=== Written problem ===
Count the lines that hold the string "scene". Reply with the number alone.

=== Recorded data ===
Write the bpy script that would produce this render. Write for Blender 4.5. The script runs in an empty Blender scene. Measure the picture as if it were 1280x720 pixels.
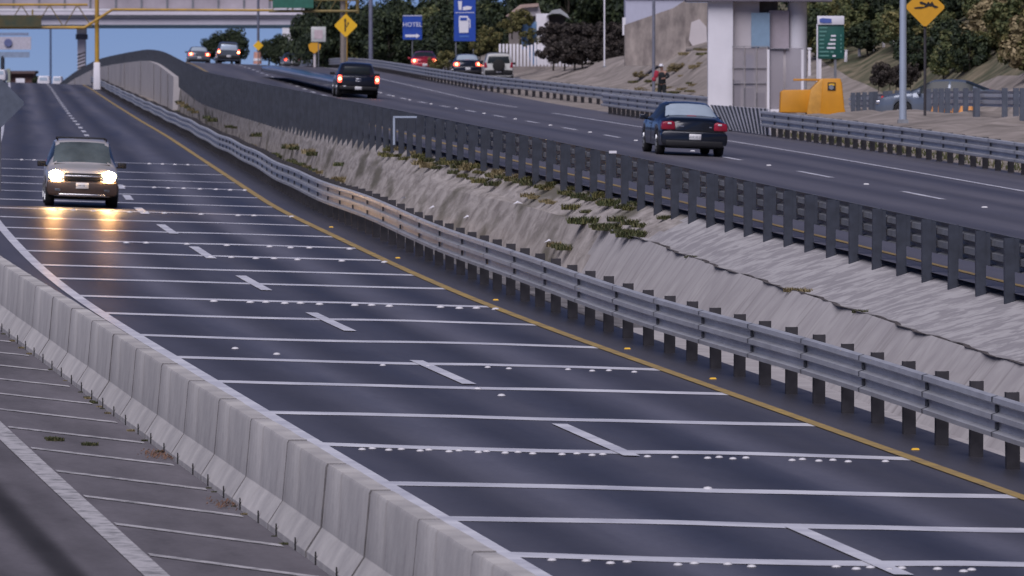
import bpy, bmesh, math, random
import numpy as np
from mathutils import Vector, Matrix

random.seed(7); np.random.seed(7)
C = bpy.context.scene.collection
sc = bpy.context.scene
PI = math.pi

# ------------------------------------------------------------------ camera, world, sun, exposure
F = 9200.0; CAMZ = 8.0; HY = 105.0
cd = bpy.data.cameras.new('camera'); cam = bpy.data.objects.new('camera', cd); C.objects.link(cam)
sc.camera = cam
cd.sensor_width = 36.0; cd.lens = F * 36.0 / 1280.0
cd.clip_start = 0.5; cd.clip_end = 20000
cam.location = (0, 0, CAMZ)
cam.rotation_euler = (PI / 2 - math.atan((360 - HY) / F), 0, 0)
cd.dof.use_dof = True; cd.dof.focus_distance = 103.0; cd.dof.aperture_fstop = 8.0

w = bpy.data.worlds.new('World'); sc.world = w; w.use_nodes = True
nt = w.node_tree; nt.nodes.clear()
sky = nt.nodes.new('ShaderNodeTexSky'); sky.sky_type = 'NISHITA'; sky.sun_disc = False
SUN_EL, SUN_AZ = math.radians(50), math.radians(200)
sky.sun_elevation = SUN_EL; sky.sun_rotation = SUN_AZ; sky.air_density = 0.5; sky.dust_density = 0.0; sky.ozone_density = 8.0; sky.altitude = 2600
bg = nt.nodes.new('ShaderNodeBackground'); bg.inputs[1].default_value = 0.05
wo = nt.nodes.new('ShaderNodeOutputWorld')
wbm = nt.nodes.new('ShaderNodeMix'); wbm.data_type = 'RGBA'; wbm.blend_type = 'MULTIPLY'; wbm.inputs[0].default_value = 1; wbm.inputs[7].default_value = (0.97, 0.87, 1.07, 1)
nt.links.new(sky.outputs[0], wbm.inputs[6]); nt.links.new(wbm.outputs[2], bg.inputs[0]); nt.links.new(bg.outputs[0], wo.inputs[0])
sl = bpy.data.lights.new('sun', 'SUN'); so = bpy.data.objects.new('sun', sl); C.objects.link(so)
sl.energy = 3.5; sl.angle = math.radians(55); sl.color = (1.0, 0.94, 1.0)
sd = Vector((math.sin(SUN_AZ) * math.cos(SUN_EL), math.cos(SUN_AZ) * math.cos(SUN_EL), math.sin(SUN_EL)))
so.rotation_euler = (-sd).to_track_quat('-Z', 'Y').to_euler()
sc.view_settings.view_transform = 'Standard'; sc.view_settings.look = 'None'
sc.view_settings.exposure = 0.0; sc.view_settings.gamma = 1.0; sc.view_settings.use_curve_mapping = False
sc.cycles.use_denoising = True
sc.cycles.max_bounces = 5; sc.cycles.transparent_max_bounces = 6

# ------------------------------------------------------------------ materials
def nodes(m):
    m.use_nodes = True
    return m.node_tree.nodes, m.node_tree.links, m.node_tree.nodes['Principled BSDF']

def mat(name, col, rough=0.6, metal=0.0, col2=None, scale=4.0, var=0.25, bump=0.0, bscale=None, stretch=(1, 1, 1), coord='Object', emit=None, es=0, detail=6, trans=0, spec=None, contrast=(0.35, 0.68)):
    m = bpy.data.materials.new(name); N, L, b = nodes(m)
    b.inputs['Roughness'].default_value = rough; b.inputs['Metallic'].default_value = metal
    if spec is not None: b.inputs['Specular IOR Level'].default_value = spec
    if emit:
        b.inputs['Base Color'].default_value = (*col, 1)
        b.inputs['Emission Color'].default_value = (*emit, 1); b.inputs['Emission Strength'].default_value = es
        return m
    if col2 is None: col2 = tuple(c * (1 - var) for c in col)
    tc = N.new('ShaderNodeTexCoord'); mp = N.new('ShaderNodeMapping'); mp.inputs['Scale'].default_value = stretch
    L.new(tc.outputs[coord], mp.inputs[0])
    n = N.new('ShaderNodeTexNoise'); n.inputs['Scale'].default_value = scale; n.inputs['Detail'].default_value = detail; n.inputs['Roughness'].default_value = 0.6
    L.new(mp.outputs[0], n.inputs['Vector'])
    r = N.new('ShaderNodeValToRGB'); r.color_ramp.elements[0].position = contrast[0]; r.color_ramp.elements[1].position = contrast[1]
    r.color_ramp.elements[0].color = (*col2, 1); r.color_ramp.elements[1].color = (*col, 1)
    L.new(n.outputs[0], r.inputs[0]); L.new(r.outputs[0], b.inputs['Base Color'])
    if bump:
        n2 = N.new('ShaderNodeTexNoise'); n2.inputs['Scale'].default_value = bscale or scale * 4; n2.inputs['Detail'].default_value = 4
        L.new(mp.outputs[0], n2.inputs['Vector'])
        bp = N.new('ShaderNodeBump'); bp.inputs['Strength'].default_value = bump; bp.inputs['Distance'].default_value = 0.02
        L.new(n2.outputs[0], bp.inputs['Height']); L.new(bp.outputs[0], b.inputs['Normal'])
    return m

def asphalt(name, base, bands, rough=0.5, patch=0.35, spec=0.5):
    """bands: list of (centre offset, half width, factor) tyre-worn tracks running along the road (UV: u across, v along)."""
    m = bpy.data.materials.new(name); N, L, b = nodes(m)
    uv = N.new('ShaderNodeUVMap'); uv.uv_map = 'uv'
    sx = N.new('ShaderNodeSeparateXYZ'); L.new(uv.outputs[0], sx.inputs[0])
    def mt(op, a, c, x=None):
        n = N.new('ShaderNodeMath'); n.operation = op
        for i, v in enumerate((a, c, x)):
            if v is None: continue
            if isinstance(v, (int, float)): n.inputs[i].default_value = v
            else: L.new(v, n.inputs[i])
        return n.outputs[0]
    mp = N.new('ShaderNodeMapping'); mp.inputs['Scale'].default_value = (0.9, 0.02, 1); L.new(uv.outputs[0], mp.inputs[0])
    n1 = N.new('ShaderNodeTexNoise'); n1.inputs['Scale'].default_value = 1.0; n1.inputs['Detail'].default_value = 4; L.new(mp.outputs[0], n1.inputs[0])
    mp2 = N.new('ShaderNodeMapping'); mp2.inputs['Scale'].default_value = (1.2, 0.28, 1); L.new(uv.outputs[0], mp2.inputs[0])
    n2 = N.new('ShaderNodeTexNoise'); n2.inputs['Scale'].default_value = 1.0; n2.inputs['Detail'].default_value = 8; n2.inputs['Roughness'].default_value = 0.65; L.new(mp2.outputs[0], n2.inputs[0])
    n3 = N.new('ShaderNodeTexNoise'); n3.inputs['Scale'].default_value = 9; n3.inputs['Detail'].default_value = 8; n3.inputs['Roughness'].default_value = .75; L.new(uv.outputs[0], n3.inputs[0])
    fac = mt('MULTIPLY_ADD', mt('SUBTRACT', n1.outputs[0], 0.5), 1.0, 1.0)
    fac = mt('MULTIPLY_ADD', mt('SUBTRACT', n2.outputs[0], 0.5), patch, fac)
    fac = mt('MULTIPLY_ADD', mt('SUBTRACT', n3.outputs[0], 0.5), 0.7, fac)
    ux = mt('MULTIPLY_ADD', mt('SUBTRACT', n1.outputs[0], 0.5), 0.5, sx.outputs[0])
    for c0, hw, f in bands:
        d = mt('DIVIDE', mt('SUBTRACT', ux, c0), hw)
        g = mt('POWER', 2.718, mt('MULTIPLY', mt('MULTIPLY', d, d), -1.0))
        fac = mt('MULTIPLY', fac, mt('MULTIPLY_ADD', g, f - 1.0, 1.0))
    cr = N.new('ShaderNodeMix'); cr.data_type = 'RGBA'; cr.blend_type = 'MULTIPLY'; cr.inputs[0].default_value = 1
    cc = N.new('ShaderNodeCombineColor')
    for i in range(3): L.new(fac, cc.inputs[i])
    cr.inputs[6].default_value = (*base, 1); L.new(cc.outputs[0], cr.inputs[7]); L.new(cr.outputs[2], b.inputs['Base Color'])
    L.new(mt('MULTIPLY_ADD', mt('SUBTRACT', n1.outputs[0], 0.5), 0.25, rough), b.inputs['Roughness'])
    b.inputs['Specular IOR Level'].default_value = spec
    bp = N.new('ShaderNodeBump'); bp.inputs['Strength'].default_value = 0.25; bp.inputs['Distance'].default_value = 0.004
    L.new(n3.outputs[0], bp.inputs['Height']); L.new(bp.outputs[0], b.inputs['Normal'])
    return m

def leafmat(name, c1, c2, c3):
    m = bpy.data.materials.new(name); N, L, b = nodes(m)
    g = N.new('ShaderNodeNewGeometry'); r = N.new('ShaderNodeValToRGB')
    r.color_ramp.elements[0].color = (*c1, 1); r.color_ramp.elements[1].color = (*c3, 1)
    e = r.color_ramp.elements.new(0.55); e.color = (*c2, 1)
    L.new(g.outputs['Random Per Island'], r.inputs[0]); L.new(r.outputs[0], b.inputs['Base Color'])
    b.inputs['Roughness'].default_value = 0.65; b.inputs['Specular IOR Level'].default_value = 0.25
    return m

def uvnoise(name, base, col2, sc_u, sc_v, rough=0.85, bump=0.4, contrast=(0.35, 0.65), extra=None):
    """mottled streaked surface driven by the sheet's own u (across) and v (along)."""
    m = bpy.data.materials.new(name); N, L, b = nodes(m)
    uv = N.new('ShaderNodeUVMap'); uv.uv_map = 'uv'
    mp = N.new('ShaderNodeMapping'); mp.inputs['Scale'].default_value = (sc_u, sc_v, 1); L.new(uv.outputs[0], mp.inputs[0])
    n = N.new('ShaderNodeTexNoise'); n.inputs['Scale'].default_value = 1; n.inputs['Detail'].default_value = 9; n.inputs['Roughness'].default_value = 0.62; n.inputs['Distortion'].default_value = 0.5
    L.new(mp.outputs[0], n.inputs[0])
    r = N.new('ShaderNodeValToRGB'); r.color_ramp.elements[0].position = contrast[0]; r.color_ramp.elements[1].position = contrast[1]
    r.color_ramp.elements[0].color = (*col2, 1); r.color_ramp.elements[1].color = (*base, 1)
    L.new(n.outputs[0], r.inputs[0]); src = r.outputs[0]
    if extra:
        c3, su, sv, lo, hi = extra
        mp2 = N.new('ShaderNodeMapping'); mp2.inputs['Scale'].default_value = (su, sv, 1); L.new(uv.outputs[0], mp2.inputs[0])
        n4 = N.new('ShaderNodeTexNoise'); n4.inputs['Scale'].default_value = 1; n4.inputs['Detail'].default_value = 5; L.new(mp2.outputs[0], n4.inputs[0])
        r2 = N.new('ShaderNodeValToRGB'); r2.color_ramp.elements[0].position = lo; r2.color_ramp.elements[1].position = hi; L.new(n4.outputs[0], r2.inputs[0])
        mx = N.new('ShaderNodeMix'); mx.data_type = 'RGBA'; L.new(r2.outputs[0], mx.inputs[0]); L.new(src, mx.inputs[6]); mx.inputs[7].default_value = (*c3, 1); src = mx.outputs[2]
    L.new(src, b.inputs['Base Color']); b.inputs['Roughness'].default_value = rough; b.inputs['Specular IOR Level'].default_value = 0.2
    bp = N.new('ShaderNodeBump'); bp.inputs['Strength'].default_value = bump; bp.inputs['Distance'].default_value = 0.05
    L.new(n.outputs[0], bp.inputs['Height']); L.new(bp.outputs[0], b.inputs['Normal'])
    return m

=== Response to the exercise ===
3